Tuesday, March 15, 2011

"We're all victims now"

From Leonard Pitts:

Indeed, one need not travel far these days to encounter signs of acute anxiety emanating from the nation's white majority, a visceral sense of dislocation and lost privilege.

You see it in the hysterical (in both senses of the word) reaction to the election of the first black president. You see it in the spike in the number of hate groups. You see it in the screeching that passes for debate on illegal immigration and in the clangor that seems to confront any Muslim who seeks to build a mosque anywhere. You see it in the apocalyptic rantings of Glenn Beck and in the peevish mutterings of Rush Limbaugh.

You see it also in a 2010 survey by the Washington-based Public Religion Research Institute, which found that 44 percent of us believe bigotry against whites is a significant problem.

Among tea party followers, the number rises to 61 percent.

If you didn't know better, you'd think white kids were being funneled into the criminal justice system in obscenely disproportionate numbers (as black ones are) or that the unemployment rate among white workers stood at 15.3 percent (as it does nationally among blacks). But if the perceptions of four in 10 Americans and six in 10 tea partyers suggest estrangement from objective reality, they also suggest a certain ability to read the writing on the demographic wall.

The Census Bureau says that within 40 years, there will no longer be such a thing as a racial majority. All of us will be minorities. While such fundamental change will challenge every American, it seems to have already panicked some of those Americans for whom being a minority will be a new experience.

Sympathy is in order.
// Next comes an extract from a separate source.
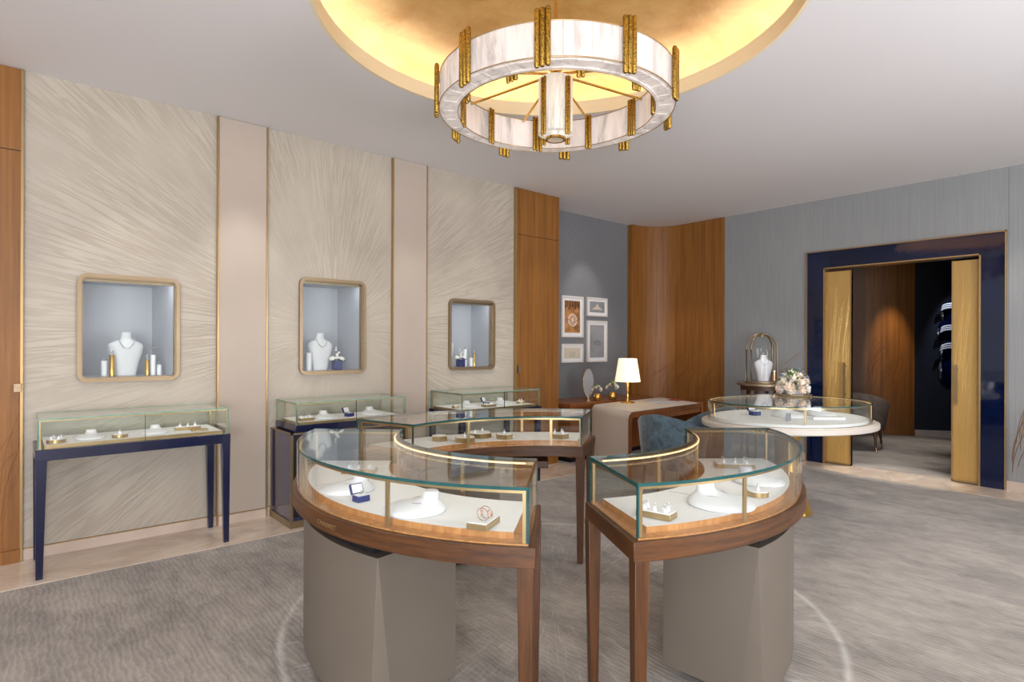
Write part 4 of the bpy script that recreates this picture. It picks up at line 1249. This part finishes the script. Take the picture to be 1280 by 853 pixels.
# picture frames
def frame(x0, x1, z0, z1, label, deco, mat):
    t = thing('picture_frame', label, 'framed photograph', ((x0+x1)/2, Y2, z0), 0, None)
    bm = BM()
    for a, b, c_, d in ((x0, x1, z0, z0+.022), (x0, x1, z1-.022, z1), (x0, x0+.022, z0+.022, z1-.022), (x1-.022, x1, z0+.022, z1-.022)):
        box(bm, a, b, Y2-.03, Y2-.002, c_, d)
    part('frame', bm, 'frame_white', t, True, bev=.002)
    bm = BM(); box(bm, x0+.02, x1-.02, Y2-.016, Y2-.004, z0+.02, z1-.02); part('mount', bm, 'white', t, True)
    m_ = .045 if z1-z0 > .35 else .038
    bm = BM(); box(bm, x0+.02+m_, x1-.02-m_, Y2-.018, Y2-.0155, z0+.02+m_, z1-.02-m_); pr_ = part('print', bm, mat, t, True)
    cx, cz = (x0+x1)/2, (z0+z1)/2; y = Y2-.0185
    bm = BM()
    if deco == 'watch':
        tube(bm, ringpts((cx, y, cz-.05), .085, 'y', 28), .006, 6, 0, True); tube(bm, ringpts((cx, y, cz-.05), .065, 'y', 28), .003, 6, 0, True)
        for k in range(7):
            a = k*.9; tube(bm, [(cx, y, cz-.05), (cx+.055*math.cos(a), y, cz-.05+.055*math.sin(a))], .004, 5)
        part('dial_image', bm, 'petal_white', pr_, True)
        bm = BM()
        for k in range(9): box(bm, x0+.07+k*.035, x0+.07+k*.035+.018, y-.001, y+.001, z1-.18+.02*math.sin(k*2), z1-.068)
        part('dark_stripes', bm, 'black', pr_, True)
    elif deco == 'peak':
        v = [bm.verts.new(p) for p in ((cx-.12, y, cz-.04), (cx+.12, y, cz-.04), (cx+.03, y, cz+.01), (cx, y, cz+.055), (cx-.03, y, cz+.01))]; quad(bm, v)
        part('pale_peak', bm, 'creamprint', pr_, True)
    elif deco == 'tiara':
        for k in range(5):
            tube(bm, ringpts((cx-.06+.03*k, y, cz-.02+.02*math.sin(PI*k/4)), .018, 'y', 14), .004, 5, 0, True)
        tube(bm, [(cx-.08, y, cz-.045), (cx+.08, y, cz-.045)], .005, 6)
        part('tiara_image', bm, 'greycard', pr_, True)
    else:
        for k in range(5): tube(bm, [(cx-.05+.025*k, y, cz-.05), (cx-.05+.025*k, y, cz+.02+.01*(k % 2))], .0015, 5)
        part('pencil_lines', bm, 'greycard', pr_, True)
frame(5.815, 6.26, 1.615, 2.20, 'upper left framed photograph, sepia print of a pale dial, on the grey wall', 'watch', 'sepia')
frame(5.815, 6.26, 1.256, 1.522, 'lower left framed cream sketch, smallest frame on the grey wall', 'sketch', 'creamprint')
frame(6.345, 6.79, 1.93, 2.205, 'upper right framed grey landscape photograph on the grey wall', 'peak', 'greyprint')
frame(6.345, 6.79, 1.256, 1.865, 'lower right tall framed grey photograph of a tiara on the grey wall', 'tiara', 'greyprint')

# tub chairs
def tub_chair(loc, rz, label, mat, s=1.0, proto={}):
    if mat in proto:
        o = dup(proto[mat], loc, rz, label); return o
    t = thing('tub_chair', label, 'chair', loc, rz)
    bm = BM(); n = 28; V = []
    for i in range(n+1):
        q = -1+2*i/n; a = PI/2+q*rad(112)          # back centred on +y
        h = .84-.22*abs(q)**1.6
        row = []
        for (r, z) in ((.30, .30), (.315, .34), (.345, .55), (.365, h-.02), (.355, h), (.335, h-.015), (.31, .55), (.285, .40), (.27, .32)):
            row.append(bm.verts.new((r*math.cos(a)*.95, r*math.sin(a)*.92, z if z < .5 else z)))
        V.append(row)
    for a, b in zip(V, V[1:]):
        for k in range(len(a)): quad(bm, (a[k], a[(k+1) % len(a)], b[(k+1) % len(a)], b[k]))
    quad(bm, V[0]); quad(bm, V[-1][::-1])
    part('back_shell', bm, mat, t, smooth=60)
    bm = BM(); loft(bm, [(.30, .25, .24, 0, 0), (.31, .275, .262, 0, 0), (.43, .28, .27, 0, -.01), (.455, .26, .25, 0, -.01)], 36, 0, True, 2.6); part('seat', bm, mat, t, smooth=60)
    for x, y in ((-.2, -.2), (.2, -.2), (-.19, .2), (.19, .2)):
        bm = BM(); tube(bm, [(x, y, .31), (x*1.15, y*1.15, .0)], [.02, .012], 12)
        lg = part('leg', bm, 'walnut_v', t, smooth=50)
        bm = BM(); tube(bm, [(x*1.118, y*1.118, .07), (x*1.15, y*1.15, .0)], [.0155, .0135], 12); part('brass_ferrule', bm, 'brass', lg, smooth=50)
    proto[mat] = t; return t
tub_chair((5.02, 3.36, 0), rad(96), 'blue velvet tub chair in front of the desk, partly behind the front right showcase', 'velvet')
tub_chair((5.74, 3.46, 0), rad(228), 'blue velvet tub chair furthest right at the desk, mostly behind the oval showcase', 'velvet')
tub_chair((9.45, 3.12, 0), rad(100), 'grey taupe tub chair standing in the room beyond the portal', 'grey_velvet')
tub_chair((6.60, .30, 0), rad(130), 'dark plum chair only just showing at the right edge of the picture', 'plum')

# glass dome on half-moon table
t = thing('bistro_table', 'small round wooden table carrying the glass dome, by the blue grey wall', 'table', (7.43, 3.63, 0))
bm = BM(); lathe(bm, [(.285, .985), (.30, .99), (.30, 1.012), (.29, 1.018)], (0, 0, 0), 48); part('table_top', bm, 'bronze', t, smooth=40)
bm = BM(); lathe(bm, [(.26, .93), (.26, .985)], (0, 0, 0), 48); part('apron', bm, 'walnut_h', t, smooth=40)
for k in range(6):
    a = rad(60*k+10); bm = BM(); frus(bm, (.25*math.cos(a), .25*math.sin(a)), (.235*math.cos(a), .235*math.sin(a)), a, .012, .02, 0, .935); part('leg', bm, 'walnut_v', t)
t = thing('glass_dome', 'arched glass dome with bronze ribs over a white bust, left of the portal', 'display dome', (7.43, 3.63, 1.0185))
bm = BM(); lathe(bm, [(.205, 0), (.21, .005), (.21, .022), (.2, .026)], (0, 0, 0), 48); part('base', bm, 'bronze', t, smooth=40)
bm = BM(); pr = [(.195, .026), (.195, .44)]+[(.195*math.cos(q), .44+.195*math.sin(q)) for q in [PI/2*i/10 for i in range(1, 10)]]+[(.004, .635)]
loft(bm, [(z, r, r, 0, 0) for r, z in pr], 48, 0, False); part('glass_cloche', bm, 'cloche', t, smooth=60)
acr = rad(-41)
for off in (0, rad(28)):
    a = acr+off
    pts = [(.201*math.cos(q)*math.cos(a) if q is not None else 0, .201*math.cos(q)*math.sin(a), .44+.201*math.sin(q)) for q in [PI*i/24 for i in range(25)]]
    pts = [(.201*math.cos(a), .201*math.sin(a), .024)]+pts+[(-.201*math.cos(a), -.201*math.sin(a), .024)]
    if 1:
        bm = BM(); tube(bm, pts, .012, 8); part('bronze_rib', bm, 'bronze', t, smooth=60)
bm = BM(); lathe(bm, [(.04, .60), (.035, .63)], (0, 0, 0), 20); part('light_cap', bm, 'bronze', t)
bust((7.41, 3.60, 1.045), rad(-45), 1.0, 'white necklace bust standing inside the glass dome')
t = thing('jewellery_riser', 'slim rose gold column beside the bust inside the glass dome', 'display riser', (7.50, 3.50, 1.045))
bm = BM(); lathe(bm, [(.014, 0), (.014, .12)], (0, 0, 0), 20); part('column', bm, 'rosegold', t)
bm = BM(); lathe(bm, [(.022, .12), (.022, .135)], (0, 0, 0), 20); part('jewel', bm, 'silver', t)

# ------------------------------------------------------------------ light
w = bpy.data.worlds.new('world'); S.world = w; w.use_nodes = True
bg = w.node_tree.nodes['Background']; bg.inputs[0].default_value = lin((244, 244, 246)); bg.inputs[1].default_value = .85
WARM = (255, 226, 190); NEU = (255, 250, 245)
# wall washers
for x in (-.6, .7, 1.48, 2.3, 3.1, 3.9, 4.9):
    spot((x, 4.35 if x != 1.48 else 4.6, CZ-.02), (x, W, 1.5), 26 if x != 1.48 else 40, 46, .9, NEU)
for x in (.2, 1.5, 3.9):
    spot((x, 3.9, CZ-.02), (x+.2, 4.95, .85), 35, 45, .7, NEU)
# showcases
for tx, ty in ((1.15, 2.3), (1.3, 1.9), (2.2, 1.3), (2.8, 1.55), (2.5, 3.3), (5.4, 2.35)):
    d = Vector((tx-CC[0], ty-CC[1], 0)); d = d.normalized()*1.75
    px, py = (CC[0]+d.x, CC[1]+d.y) if tx < 5 else (4.9, 1.6)
    spot((px, py, CZ-.02), (tx, ty, .8), 24, 46, .7, NEU)
# floor and surroundings
for x, y in ((.1, 3.4), (3.6, .4), (5.0, .6), (4.2, 4.0), (6.4, 1.4), (0.2, .8), (2.4, -.8), (6.6, 2.9)):
    spot((x, y, CZ-.02), (x+.1, y, 0), 50, 85, .9, NEU)
# desk corner and right wall
spot((6.2, 5.0, CZ-.02), (6.3, Y2, 1.8), 30, 50, .7, NEU); spot((6.3, 4.3, CZ-.02), (6.2, 4.6, .75), 40, 45, .7, NEU)
spot((6.7, 4.4, CZ-.02), (7.8, 5.2, .9), 45, 40, .8, WARM); spot((7.0, 3.6, CZ-.02), (7.5, 3.6, 1.1), 30, 40, .8, NEU)
spot((6.9, 1.0, CZ-.02), (7.9, .9, 1.2), 35, 60, .8, NEU)
# salon beyond
spot((10.55, 2.9, CZ-.05), (11.3, 3.3, 1.5), 170, 24, .9, WARM)
spot((11.3, 2.0, CZ-.05), (11.8, 2.5, 1.7), 130, 30, .7, (220, 232, 255))
spot((9.0, 2.3, CZ-.05), (9.0, 2.7, 0), 230, 34, .9, NEU); spot((10.3, 2.6, CZ-.05), (10.6, 2.7, 0), 200, 34, .9, NEU)
spot((8.3, 2.2, CZ-.05), (7.75, 2.25, 0), 420, 28, .7, NEU)
# added fill lights behind the viewer, aimed up to brighten the ceiling
area((-1.8, -1.9, 1.3), (2.5, 3, 6.2), 330, 3.6, 2.0, (246, 246, 252))
area((3.7, -2.7, 1.3), (3.9, 2.5, 6.4), 160, 2.0, 2.0, (246, 246, 252))

# ------------------------------------------------------------------ camera
f = 727
cam = bpy.data.cameras.new('camera'); cam.sensor_width = 36; cam.lens = f/1280*36; cam.clip_start = .05
cam.shift_y = 5.2/1280
co = bpy.data.objects.new('camera', cam); COL.objects.link(co); co.location = (0, 0, 1.5)
th = rad(49.29)
fw = Vector((math.cos(th), math.sin(th), 0))
q = fw.to_track_quat('-Z', 'Y')
co.rotation_euler = (q.to_matrix().to_4x4() @ Matrix.Rotation(rad(.2), 4, 'Z')).to_euler()
S.camera = co
S.view_settings.view_transform = 'Standard'; S.view_settings.look = 'None'; S.view_settings.gamma = 1
S.view_settings.use_curve_mapping = False
S.view_settings.exposure = 0.12
S.cycles.use_denoising = True
S.cycles.max_bounces = 10; S.cycles.diffuse_bounces = 4; S.cycles.glossy_bounces = 4
S.cycles.transparent_max_bounces = 40; S.cycles.caustics_reflective = False; S.cycles.caustics_refractive = False
S.cycles.sample_clamp_indirect = 6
It cannot be easy to go from being lead actor to a member of the ensemble — from Gladys Knight to a Pip, as it were. Thus we find ourselves in this odd new paradigm. Those who have felt marginalized by the color of their skin, the name of their God, the double-X of their chromosomes, find themselves joined in their choirs of the put upon by newcomers who feel marginalized by the loss of their primacy.

Nobody knows the trouble they've seen. And, Lord have mercy, we're all victims now.